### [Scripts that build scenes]
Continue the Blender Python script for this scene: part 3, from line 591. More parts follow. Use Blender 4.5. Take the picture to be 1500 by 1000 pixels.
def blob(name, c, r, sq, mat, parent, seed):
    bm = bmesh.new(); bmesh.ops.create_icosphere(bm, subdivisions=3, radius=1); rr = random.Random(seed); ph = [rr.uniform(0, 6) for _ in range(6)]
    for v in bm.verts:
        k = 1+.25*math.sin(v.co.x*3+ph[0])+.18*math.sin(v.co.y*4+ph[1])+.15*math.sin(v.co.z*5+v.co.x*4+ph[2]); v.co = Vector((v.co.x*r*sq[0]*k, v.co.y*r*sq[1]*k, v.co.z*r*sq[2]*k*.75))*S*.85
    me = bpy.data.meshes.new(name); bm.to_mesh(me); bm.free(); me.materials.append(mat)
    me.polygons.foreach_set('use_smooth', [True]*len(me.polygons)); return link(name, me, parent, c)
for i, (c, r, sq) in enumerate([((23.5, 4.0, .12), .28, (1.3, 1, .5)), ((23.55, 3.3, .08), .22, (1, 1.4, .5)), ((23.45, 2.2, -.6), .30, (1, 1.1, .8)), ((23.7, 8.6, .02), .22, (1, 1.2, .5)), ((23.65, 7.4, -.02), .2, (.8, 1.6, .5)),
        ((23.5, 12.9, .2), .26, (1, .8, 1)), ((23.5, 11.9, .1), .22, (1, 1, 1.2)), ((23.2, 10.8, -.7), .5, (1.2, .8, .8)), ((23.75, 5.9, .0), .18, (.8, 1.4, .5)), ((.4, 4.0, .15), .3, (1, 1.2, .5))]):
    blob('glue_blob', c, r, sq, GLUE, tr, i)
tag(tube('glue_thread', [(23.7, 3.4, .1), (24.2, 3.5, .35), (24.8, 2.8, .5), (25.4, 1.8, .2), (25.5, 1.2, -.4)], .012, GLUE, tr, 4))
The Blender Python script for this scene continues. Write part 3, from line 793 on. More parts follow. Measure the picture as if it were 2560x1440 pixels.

### [PROBLEM DESCRIPTION]
Set down the listing above in full, please, exactly as it appears.

### [RESPONSE BELOW]
Continue the Blender Python script for this scene: part 3, from line 591. More parts follow. Use Blender 4.5. Take the picture to be 1500 by 1000 pixels.
def blob(name, c, r, sq, mat, parent, seed):
    bm = bmesh.new(); bmesh.ops.create_icosphere(bm, subdivisions=3, radius=1); rr = random.Random(seed); ph = [rr.uniform(0, 6) for _ in range(6)]
    for v in bm.verts:
        k = 1+.25*math.sin(v.co.x*3+ph[0])+.18*math.sin(v.co.y*4+ph[1])+.15*math.sin(v.co.z*5+v.co.x*4+ph[2]); v.co = Vector((v.co.x*r*sq[0]*k, v.co.y*r*sq[1]*k, v.co.z*r*sq[2]*k*.75))*S*.85
    me = bpy.data.meshes.new(name); bm.to_mesh(me); bm.free(); me.materials.append(mat)
    me.polygons.foreach_set('use_smooth', [True]*len(me.polygons)); return link(name, me, parent, c)
for i, (c, r, sq) in enumerate([((23.5, 4.0, .12), .28, (1.3, 1, .5)), ((23.55, 3.3, .08), .22, (1, 1.4, .5)), ((23.45, 2.2, -.6), .30, (1, 1.1, .8)), ((23.7, 8.6, .02), .22, (1, 1.2, .5)), ((23.65, 7.4, -.02), .2, (.8, 1.6, .5)),
        ((23.5, 12.9, .2), .26, (1, .8, 1)), ((23.5, 11.9, .1), .22, (1, 1, 1.2)), ((23.2, 10.8, -.7), .5, (1.2, .8, .8)), ((23.75, 5.9, .0), .18, (.8, 1.4, .5)), ((.4, 4.0, .15), .3, (1, 1.2, .5))]):
    blob('glue_blob', c, r, sq, GLUE, tr, i)
tag(tube('glue_thread', [(23.7, 3.4, .1), (24.2, 3.5, .35), (24.8, 2.8, .5), (25.4, 1.8, .2), (25.5, 1.2, -.4)], .012, GLUE, tr, 4))
The Blender Python script for this scene continues. Write part 3, from line 793 on. More parts follow. Measure the picture as if it were 2560x1440 pixels.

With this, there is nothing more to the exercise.